Простите, если я перебью вас вопросом: когда профессор Ганчук в «Доме на набережной» на основании сегодняшнего опыта требует новой оценки Достоевского — это и мнение автора?
— В какой-то мере да. Мне кажется, например, что в «Преступлении и наказании» — бездна мыслей и ассоциаций, связанных с нашим временем. Это обстоятельство требует еще более внимательного и глубокого изучения Достоевского, и именно под сегодняшним углом зрения. Поэтому вульгарный социологизм, который господствовал у нас в 20-е и 30-е годы — а это и была та сфера, в которой развился Ганчук, — для нас сегодня, конечно, слишком грубый инструмент для восприятия Достоевского. Это я имел в виду, когда объяснял в «Доме на набережной», почему Достоевского сегодня надо рассматривать под новым углом зрения.
Вскоре после того как вы написали вашего Ганчука, в Москве вышла книга Юрия Карякина «Самообман Раскольникова», в которой ставились сходные вопросы. Значит, они носятся в воздухе. Как вы относитесь к подобным параллельным явлениям и вообще к произведениям других писателей, которые проделали сходный путь развития, к таким, например, как Тендряков, Окуджава, Гранин?.. Чувствуете ли вы подтверждение собственной правоты, помогает ли это возникновению новых идей?
— Да, конечно, я работаю не в изоляции или в безвоздушном пространстве. Идеи, которые рождаются сегодня, возникают порой из книг, порой из разговоров, порой из воздуха. Они окружают нас в различной форме. Такие книги, как «Самообман Раскольникова», мне кажется, очень важны для нашего времени. Я также очень высоко ценю эту книгу. Критическое отношение к Раскольникову в ней ощущается гораздо сильнее, чем в традиционной интерпретации школьных учебников. Я не хочу здесь подробно развивать эту тему, замечу лишь, что самообман — это очень точное слово. Это счастливая находка Карякина. Я тоже очень горд своим названием «Нетерпение». Оно характерно для людей типа Желябова, Перовской.
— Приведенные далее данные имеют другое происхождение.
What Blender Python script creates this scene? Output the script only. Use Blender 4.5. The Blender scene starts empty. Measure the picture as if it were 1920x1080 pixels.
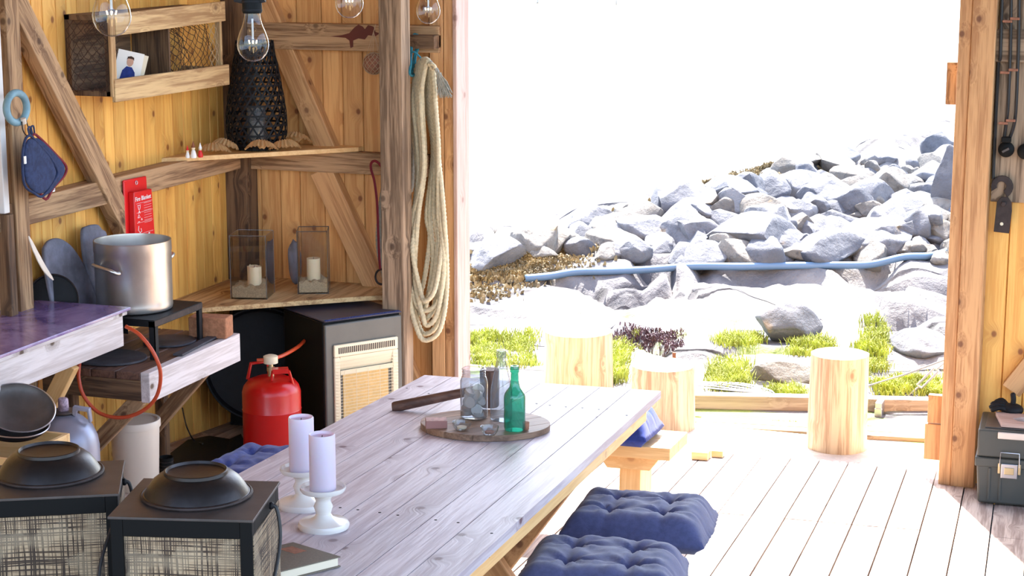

Слово «самообман» лишь отчасти для них характерно. Эту черту, эту сторону проблемы, которая целиком и полностью относится к молодым людям типа Раскольникова, Карякин подметил очень тонко. Да, многое из того, что сейчас пишется, интересно, находит широкий отклик и оказывает влияние на мою работу. Я не хочу сказать, что речь идет о прямом влиянии. Оно, скорее, ассоциативно, не непосредственно. Но это влияние безусловно существует.
Мне очень близки те писатели, которые стараются писать правдиво и не боятся затрагивать острые проблемы. Конечно, для того, чтоб я их читал, их книги должны быть талантливы. Речь идет не только об идеях и проблемах. Необходима игра фантазии, вымысел. Мне очень интересны такие писатели, как Распутин, Тендряков, Окуджава, Битов, Белов, Быков, Айтматов, у каждого из них свое лицо, свой стиль, в них чувствуется стремление узнать правду. А узнать правду — это для меня самое важное в литературе.
Сегодня отчетливо проявляется тенденция к соединению самых различных художественных опытов в новом синтезе. Эта тенденция заметна также и в вашем творчестве. Что побудило вас к такому синтезу?
— Вы правильно подметили, что я стараюсь использовать технику самых различных направлений и самых различных писателей. Конечно, не я один стремлюсь к синтезу литературных стилей. Это общая тенденция в литературе XX века. Литература за свою долгую историю накопила много опыта. Сегодня писатели могут обращаться как к толстовскому реализму, так и к поэтико-романтическому методу конца XIX века и даже к таким романтикам нашего века, как Сент-Экзюпери. Я не настолько синтезирую, что могу усвоить все стили, все направления. Меня прежде всего притягивают реалистические методы. Но и в рамках реалистического метода можно найти много художественных возможностей. Реализм Толстого очень сильно отличается от реализма Платонова. Как и почему у меня возникло это стремление к синтезу стилей? Конечно, это произошло не сразу. Вы правильно заметили, что роман «Студенты» — это однолинейное произведение. Композиция его очень проста. «Старик» значительно сложнее. Здесь сменяются временные пласты и порой сливаются друг с другом, так что читателю не всегда легко ориентироваться. Он должен еще раз прочесть роман сначала, чтобы правильно его понять. Но так происходит и в жизни. А я и хотел представить феномен жизни. Читатель словно попадает в комнату, полную незнакомых людей, и сначала вообще ничего не понимает: кто, что, почему, с кем? Постепенно он начинает оглядываться, осваиваться. Люди становятся для него хорошими знакомыми. Он все понимает, даже внутренние мотивы поведения этих людей. Подобную атмосферу можно создать лишь средствами современной прозы. И современная проза предполагает подобный синтез художественных средств и методов.